The other difference shows up after the contract is signed. Eon ties cost visibility to posture management, granular recovery, ransomware recovery, and searchable backup data without restore-first workflows. Druva can still fit well, but it is usually the stronger choice when the environment leans more toward endpoint and SaaS protection than cloud-native infrastructure.
Check out how Eon compares with Druva in this detailed breakdown
Bottom line
Druva pricing is usage-based, tiered, and sales-led, so the real number depends less on a list price and more on how your data dedupes, changes, and grows.
Before signing, pin down five things: the protected-data estimate, dedupe rate, change-rate assumptions, optional modules, and what happens if usage outruns the term. Clean answers make Druva workable; gaps make the quote hard to trust.
Not sure how a Druva quote stacks up for your cloud footprint? Book an Eon demo scoped to the same protected-data footprint and compare the pricing and recovery model side by side.
Frequently asked questions
Does Druva publish pricing?
No. Druva publishes its pricing structure, tiers, and billing units, but not a simple public-cloud list price that most infrastructure buyers can use for fast budgeting.

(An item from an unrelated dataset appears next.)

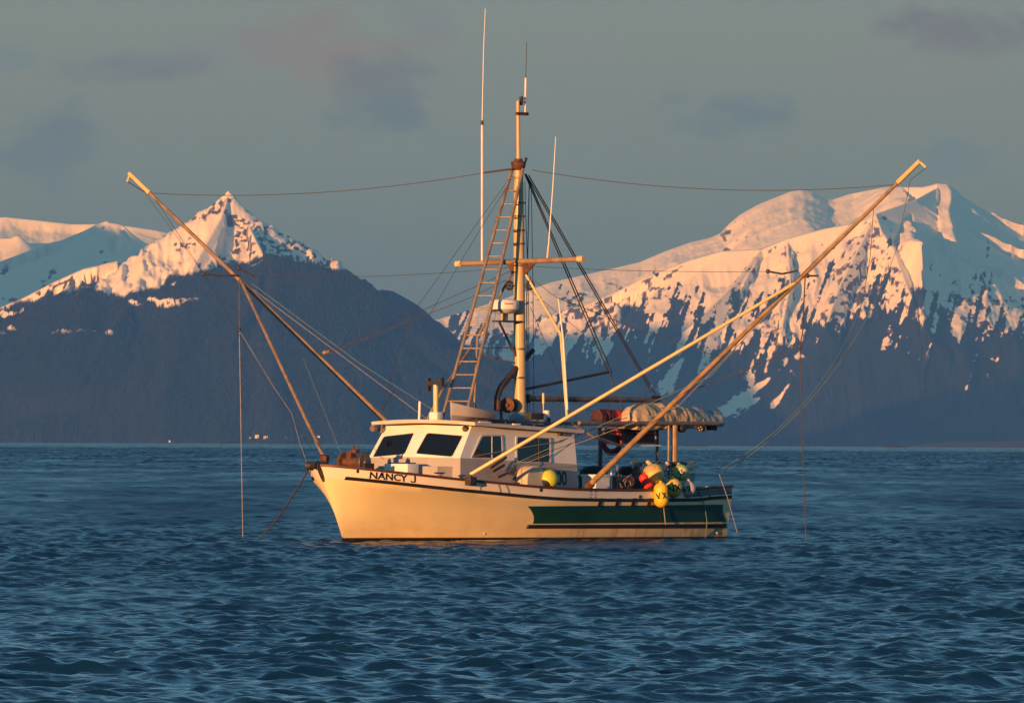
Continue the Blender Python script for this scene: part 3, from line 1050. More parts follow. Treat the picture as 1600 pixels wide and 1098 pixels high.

How do Druva credits work?
For enterprise workloads, one Druva credit covers 1 TB of compressed and deduplicated backup data for one month. Consumption is tracked daily based on stored protected data.
What affects Druva cost the most?
The biggest factors are dedupe efficiency, daily change rate, retention length, workload mix, and any optional security or compliance packaging added to the contract.
Is Druva priced per user or per TB?
It depends on the product. Public cloud and several infrastructure-focused offers use TB/month after deduplication, while some SaaS, identity, and analytics products in Druva's pricing brief are shown on a per-user basis.
Is Druva cheaper than Eon for cloud infrastructure?
Not automatically. Druva can be cost-effective, but the model is broader and harder to estimate. For cloud-first infrastructure teams that want simpler pricing, granular recovery, and clearer cost attribution, Eon is often easier to evaluate and operate.